5. The sample chapter ought to be the crown jewel of the nonfiction book proposal.

Juliet had already written Chapter One when she was told to do a proposal. The first chapter was about the night she chose to walk around barefoot on the streets in her twenties one night rather than teetering along (and toppling over) in Louboutin heels. When she reads that the nonfiction book proposal contain a sample chapter, she’s ecstatic since this one is nearly done, but then she realizes that, while the chapter is interesting, it might not be the best she has to offer. It’s kind of negative and doesn’t offer the reader any concrete takeaways. That's no good since the sample chapter ought to be the crown jewel of the nonfiction book proposal.

Juliet looks at the chapter-by-chapter outline she created for the proposal and decides instead to write Chapter Four, The Met Gala.
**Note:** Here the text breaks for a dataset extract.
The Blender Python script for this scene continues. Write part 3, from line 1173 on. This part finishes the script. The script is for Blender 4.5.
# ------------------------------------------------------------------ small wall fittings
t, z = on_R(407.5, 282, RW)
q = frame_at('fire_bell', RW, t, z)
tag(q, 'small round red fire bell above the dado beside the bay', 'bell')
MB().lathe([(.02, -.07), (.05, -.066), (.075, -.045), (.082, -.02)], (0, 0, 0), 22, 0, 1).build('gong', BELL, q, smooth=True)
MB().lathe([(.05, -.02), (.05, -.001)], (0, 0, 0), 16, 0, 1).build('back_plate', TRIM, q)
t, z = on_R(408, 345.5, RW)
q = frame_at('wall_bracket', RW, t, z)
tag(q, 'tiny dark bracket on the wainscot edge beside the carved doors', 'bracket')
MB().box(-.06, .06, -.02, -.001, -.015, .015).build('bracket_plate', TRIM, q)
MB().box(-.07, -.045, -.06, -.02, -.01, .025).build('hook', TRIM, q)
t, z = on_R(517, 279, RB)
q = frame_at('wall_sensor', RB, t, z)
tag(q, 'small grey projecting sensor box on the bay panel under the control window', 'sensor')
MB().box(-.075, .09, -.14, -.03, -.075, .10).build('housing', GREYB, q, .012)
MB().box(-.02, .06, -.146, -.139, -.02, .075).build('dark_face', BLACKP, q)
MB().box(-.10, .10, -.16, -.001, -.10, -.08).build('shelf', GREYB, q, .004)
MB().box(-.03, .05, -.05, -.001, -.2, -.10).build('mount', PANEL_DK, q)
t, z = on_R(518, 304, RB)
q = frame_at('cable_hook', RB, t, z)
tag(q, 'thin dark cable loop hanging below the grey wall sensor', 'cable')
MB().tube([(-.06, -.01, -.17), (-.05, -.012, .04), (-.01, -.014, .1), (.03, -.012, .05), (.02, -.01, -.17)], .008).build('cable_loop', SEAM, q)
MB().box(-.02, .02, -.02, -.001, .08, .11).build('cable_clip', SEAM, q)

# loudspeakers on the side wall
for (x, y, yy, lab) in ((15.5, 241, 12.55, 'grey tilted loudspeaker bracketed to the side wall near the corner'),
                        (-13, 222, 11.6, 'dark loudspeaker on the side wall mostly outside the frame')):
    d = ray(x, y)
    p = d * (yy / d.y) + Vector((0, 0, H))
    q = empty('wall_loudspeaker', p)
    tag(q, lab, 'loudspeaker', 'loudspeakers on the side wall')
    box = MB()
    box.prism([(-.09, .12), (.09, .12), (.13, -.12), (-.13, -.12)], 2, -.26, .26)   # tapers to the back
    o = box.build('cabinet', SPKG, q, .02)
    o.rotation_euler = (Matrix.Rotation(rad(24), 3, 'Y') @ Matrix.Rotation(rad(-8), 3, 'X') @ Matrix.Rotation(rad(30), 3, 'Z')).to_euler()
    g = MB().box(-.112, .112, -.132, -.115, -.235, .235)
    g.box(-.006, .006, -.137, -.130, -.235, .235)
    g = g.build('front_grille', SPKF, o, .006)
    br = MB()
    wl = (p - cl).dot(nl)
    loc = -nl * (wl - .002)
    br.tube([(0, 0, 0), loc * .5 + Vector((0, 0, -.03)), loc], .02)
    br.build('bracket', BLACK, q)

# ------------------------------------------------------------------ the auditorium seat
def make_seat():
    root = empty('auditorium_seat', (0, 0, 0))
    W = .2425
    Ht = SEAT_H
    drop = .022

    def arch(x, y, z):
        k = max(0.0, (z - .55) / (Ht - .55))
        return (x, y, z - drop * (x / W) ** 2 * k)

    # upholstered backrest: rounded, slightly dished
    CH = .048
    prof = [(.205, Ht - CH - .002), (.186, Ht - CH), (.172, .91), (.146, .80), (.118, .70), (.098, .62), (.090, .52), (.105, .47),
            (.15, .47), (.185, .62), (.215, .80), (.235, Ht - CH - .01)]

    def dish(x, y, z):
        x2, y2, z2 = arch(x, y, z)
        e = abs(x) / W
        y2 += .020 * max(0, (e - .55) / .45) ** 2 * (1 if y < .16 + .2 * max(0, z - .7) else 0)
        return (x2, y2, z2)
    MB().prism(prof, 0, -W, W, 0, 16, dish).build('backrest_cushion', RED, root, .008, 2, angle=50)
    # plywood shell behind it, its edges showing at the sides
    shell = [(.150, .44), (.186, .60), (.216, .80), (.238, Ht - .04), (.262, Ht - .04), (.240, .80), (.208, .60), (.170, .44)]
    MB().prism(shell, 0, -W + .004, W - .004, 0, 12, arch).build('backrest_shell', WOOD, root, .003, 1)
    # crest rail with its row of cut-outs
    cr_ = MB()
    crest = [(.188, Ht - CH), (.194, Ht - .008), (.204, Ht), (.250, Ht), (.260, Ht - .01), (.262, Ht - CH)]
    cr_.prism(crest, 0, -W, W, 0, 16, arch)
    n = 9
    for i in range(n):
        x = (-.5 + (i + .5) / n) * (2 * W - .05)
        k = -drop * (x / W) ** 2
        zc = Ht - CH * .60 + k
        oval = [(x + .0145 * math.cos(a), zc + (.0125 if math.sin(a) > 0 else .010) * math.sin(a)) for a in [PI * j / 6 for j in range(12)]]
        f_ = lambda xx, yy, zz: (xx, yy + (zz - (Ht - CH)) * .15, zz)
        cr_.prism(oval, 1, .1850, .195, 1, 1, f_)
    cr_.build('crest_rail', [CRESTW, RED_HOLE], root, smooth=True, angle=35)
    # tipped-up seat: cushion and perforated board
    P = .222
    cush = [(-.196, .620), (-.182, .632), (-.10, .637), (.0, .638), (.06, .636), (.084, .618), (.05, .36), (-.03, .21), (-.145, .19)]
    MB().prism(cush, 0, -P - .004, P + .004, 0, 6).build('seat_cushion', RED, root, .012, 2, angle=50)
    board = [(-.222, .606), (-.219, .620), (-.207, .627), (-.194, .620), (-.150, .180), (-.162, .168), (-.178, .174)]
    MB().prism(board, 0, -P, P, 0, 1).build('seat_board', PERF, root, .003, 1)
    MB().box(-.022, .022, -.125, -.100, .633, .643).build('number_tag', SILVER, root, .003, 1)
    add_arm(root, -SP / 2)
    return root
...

Chapter Four, in addition to offering several anecdotes of celebrity-mingling, gives tips on how to keep going in Prada stilettos from dusk until dawn. Julie slaves over the chapter, making sure it's as good as she can get it.

Summing up: Five Basics of Nonfiction Book Proposals.

1. Many, if not most nonfiction books are sold to publishers as book proposals.
2. Nonfiction book proposals are multifaceted.
3. Platform is a crucial part of nonfiction book proposals.
4. Writing quality counts in nonfiction book proposals.
5. The sample chapter ought to be the crown jewel of the nonfiction book proposal

Hopefully Juliet's journey will help you with yours. Good luck writing!